#### [Exercise input]
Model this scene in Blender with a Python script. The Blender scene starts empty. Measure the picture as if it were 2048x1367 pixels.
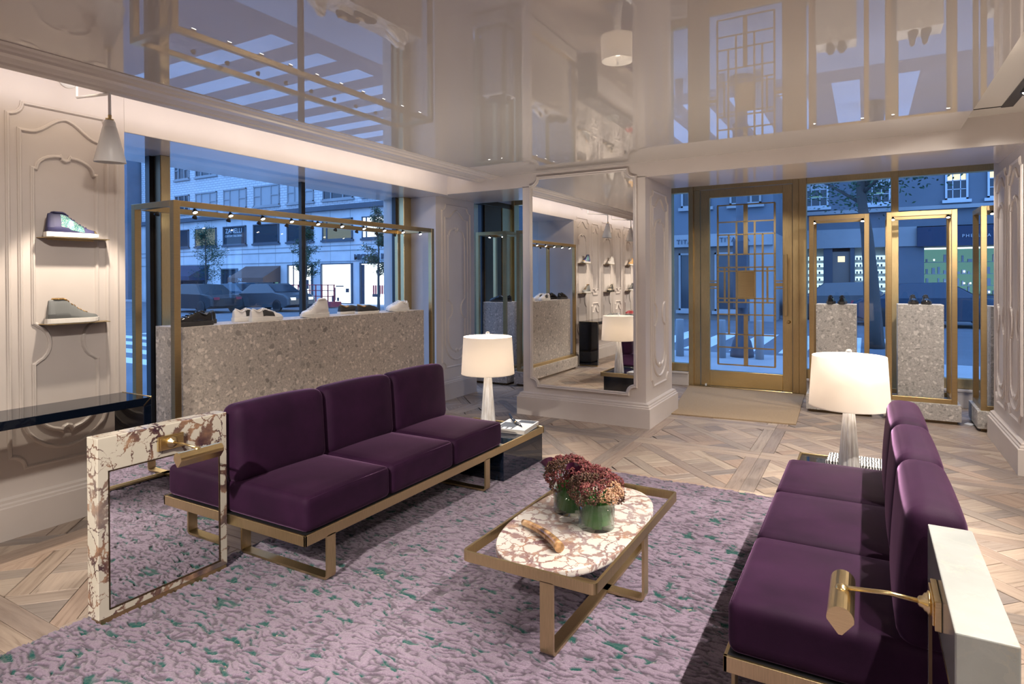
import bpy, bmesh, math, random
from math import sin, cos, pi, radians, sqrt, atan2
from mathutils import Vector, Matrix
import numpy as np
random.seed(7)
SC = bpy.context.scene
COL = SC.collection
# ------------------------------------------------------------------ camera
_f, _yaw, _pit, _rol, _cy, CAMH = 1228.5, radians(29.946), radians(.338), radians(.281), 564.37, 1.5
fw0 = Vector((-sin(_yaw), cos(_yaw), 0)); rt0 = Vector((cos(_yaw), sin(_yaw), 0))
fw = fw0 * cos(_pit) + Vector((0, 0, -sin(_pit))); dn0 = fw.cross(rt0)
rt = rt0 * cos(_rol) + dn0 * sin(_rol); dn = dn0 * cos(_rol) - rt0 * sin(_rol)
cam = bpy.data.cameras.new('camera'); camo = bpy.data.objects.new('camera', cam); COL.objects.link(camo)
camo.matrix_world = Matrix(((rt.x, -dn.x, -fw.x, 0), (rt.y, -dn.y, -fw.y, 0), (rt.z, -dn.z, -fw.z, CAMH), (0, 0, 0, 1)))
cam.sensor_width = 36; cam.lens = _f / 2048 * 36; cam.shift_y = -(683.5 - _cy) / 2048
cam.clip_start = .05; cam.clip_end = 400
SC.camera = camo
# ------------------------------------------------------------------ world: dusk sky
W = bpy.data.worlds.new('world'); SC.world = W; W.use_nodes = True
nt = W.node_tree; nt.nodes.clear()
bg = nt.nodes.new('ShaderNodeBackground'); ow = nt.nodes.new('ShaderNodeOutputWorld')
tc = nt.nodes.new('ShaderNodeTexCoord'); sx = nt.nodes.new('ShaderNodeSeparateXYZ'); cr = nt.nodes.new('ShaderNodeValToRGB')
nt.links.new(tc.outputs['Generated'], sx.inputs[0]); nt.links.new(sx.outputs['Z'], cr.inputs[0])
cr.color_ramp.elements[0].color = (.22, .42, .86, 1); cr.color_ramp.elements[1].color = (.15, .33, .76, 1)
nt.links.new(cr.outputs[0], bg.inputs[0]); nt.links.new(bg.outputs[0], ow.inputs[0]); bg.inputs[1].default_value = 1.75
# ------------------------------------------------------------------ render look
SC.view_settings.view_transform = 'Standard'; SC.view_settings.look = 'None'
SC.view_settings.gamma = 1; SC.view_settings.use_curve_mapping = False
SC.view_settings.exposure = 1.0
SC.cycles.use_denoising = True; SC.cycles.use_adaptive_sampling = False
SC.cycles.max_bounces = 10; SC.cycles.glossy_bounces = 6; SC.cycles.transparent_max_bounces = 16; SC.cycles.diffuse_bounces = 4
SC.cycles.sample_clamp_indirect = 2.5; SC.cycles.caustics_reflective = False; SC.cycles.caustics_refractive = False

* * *

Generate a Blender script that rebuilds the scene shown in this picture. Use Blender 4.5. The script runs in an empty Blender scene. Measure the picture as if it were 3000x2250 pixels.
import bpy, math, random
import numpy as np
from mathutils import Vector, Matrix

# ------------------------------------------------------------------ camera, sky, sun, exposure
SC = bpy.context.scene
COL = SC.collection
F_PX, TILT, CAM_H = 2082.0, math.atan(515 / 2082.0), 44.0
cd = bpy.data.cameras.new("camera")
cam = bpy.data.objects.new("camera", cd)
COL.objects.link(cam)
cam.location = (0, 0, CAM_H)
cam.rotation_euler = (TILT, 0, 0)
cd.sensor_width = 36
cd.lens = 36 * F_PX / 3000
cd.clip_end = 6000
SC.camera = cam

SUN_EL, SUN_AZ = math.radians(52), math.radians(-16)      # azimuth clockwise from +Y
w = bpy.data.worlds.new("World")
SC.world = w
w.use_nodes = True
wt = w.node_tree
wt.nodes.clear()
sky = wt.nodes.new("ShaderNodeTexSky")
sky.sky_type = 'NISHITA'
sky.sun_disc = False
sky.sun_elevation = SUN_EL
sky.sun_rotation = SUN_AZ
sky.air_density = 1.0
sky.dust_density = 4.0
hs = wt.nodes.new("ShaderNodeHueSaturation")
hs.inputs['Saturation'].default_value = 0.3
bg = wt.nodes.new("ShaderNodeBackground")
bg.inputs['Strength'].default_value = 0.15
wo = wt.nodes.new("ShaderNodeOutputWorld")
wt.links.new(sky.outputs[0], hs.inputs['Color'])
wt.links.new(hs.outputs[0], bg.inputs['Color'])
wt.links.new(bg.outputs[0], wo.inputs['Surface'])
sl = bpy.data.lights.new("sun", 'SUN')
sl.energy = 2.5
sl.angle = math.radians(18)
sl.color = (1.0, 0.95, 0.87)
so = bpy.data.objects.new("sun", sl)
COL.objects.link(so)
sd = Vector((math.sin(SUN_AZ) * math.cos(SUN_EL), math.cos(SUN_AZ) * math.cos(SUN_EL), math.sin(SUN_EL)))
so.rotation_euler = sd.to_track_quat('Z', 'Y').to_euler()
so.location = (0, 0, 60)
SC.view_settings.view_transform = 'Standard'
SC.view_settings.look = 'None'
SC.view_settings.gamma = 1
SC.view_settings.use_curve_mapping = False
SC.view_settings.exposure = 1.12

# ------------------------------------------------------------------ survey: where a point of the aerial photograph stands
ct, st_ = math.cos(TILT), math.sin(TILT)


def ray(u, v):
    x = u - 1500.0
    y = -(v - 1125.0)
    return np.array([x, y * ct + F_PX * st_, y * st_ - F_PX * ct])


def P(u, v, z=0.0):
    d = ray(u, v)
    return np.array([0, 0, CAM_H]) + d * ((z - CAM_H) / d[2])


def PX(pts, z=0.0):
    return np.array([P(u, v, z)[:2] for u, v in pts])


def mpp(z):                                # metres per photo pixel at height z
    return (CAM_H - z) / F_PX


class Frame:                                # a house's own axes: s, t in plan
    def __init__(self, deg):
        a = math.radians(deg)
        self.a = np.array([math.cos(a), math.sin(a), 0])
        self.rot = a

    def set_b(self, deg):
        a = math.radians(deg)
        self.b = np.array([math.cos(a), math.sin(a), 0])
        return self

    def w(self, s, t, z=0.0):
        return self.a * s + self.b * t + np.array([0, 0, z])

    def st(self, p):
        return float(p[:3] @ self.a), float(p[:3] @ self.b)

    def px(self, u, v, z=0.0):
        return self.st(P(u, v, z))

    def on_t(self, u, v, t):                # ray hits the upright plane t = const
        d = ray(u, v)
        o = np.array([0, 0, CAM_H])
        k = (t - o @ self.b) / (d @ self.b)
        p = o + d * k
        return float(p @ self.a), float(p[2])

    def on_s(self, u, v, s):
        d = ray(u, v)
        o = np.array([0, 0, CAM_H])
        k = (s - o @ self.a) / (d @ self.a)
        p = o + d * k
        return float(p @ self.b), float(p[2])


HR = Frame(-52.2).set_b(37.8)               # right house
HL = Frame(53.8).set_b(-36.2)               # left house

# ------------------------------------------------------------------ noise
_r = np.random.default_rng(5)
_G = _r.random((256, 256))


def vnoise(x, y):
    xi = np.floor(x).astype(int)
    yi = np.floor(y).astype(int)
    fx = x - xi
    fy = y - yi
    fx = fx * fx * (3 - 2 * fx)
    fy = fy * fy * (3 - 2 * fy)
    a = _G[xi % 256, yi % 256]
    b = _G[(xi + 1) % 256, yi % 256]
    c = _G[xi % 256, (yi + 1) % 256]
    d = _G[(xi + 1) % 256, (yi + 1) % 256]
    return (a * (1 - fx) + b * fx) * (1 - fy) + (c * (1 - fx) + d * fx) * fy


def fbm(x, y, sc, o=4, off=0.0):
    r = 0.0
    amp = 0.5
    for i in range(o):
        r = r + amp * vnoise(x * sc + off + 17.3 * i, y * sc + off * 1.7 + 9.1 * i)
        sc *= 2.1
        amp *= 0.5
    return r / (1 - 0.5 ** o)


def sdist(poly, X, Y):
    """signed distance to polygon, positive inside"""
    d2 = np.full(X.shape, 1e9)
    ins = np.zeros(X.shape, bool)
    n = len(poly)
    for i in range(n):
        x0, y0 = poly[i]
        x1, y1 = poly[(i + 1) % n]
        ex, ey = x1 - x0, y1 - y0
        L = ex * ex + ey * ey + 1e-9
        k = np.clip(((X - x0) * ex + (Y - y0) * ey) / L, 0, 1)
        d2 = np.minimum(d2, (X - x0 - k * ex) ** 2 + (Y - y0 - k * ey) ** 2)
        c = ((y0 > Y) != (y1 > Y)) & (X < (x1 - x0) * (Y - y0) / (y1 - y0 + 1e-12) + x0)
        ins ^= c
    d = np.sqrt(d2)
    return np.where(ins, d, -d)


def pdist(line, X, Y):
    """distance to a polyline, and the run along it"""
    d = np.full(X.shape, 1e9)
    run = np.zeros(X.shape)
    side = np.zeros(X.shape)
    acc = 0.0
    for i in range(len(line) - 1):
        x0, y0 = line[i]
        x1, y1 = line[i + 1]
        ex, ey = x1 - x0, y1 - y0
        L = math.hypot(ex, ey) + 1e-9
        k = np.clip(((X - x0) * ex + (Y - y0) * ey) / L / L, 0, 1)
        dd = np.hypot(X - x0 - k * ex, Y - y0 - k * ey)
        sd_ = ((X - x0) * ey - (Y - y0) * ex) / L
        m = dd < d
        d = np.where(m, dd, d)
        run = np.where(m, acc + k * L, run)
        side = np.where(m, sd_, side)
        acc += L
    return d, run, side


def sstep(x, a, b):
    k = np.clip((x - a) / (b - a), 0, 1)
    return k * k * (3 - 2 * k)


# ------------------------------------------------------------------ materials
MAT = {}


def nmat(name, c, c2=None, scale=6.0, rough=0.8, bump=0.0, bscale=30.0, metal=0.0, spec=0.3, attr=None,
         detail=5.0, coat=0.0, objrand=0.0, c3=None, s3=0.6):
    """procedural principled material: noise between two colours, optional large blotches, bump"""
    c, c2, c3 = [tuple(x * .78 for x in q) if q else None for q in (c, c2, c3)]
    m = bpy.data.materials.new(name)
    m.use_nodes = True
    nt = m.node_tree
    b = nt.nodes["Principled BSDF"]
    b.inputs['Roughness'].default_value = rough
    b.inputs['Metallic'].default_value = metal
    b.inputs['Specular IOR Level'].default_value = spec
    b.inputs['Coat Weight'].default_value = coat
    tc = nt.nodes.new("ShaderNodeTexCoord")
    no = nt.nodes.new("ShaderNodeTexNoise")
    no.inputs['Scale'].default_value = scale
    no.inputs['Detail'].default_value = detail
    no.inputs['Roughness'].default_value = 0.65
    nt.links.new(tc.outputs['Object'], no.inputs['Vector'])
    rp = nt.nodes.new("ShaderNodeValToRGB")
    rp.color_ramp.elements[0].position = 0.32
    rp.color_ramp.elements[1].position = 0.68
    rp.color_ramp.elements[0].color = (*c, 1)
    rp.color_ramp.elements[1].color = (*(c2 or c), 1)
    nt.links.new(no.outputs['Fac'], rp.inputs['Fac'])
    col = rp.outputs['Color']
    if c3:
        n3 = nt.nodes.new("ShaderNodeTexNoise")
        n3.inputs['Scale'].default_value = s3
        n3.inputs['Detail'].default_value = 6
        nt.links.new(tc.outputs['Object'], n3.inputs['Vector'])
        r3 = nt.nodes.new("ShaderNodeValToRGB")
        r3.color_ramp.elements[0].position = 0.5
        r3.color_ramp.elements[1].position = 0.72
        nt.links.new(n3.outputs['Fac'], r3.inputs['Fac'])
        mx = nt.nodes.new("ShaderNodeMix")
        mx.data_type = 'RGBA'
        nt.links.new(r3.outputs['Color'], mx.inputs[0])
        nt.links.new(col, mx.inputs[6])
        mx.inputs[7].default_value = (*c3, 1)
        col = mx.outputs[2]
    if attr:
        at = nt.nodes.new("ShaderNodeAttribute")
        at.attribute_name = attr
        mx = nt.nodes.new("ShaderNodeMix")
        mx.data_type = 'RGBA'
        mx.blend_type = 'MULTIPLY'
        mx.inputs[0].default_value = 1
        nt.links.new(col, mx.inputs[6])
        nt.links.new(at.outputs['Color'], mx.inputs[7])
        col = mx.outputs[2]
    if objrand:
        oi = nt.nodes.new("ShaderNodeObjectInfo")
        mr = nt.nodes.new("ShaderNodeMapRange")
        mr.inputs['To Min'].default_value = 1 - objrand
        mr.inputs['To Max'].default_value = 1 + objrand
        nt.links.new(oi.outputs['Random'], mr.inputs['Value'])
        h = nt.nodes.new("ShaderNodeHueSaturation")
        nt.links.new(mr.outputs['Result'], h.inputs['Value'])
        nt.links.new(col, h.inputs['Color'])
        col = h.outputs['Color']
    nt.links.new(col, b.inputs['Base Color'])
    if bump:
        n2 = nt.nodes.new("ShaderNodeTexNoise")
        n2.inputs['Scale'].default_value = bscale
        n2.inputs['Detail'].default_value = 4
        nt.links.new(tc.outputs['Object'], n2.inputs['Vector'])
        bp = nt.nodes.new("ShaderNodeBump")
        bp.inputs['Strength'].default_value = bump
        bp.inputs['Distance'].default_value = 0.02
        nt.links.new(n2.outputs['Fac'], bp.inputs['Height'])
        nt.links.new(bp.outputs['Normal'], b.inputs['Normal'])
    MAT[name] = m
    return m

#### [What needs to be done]
List every line in the records above that contains the word "empty".

#### [Response below]
Model this scene in Blender with a Python script. The Blender scene starts empty. Measure the picture as if it were 2048x1367 pixels.
Generate a Blender script that rebuilds the scene shown in this picture. Use Blender 4.5. The script runs in an empty Blender scene. Measure the picture as if it were 3000x2250 pixels.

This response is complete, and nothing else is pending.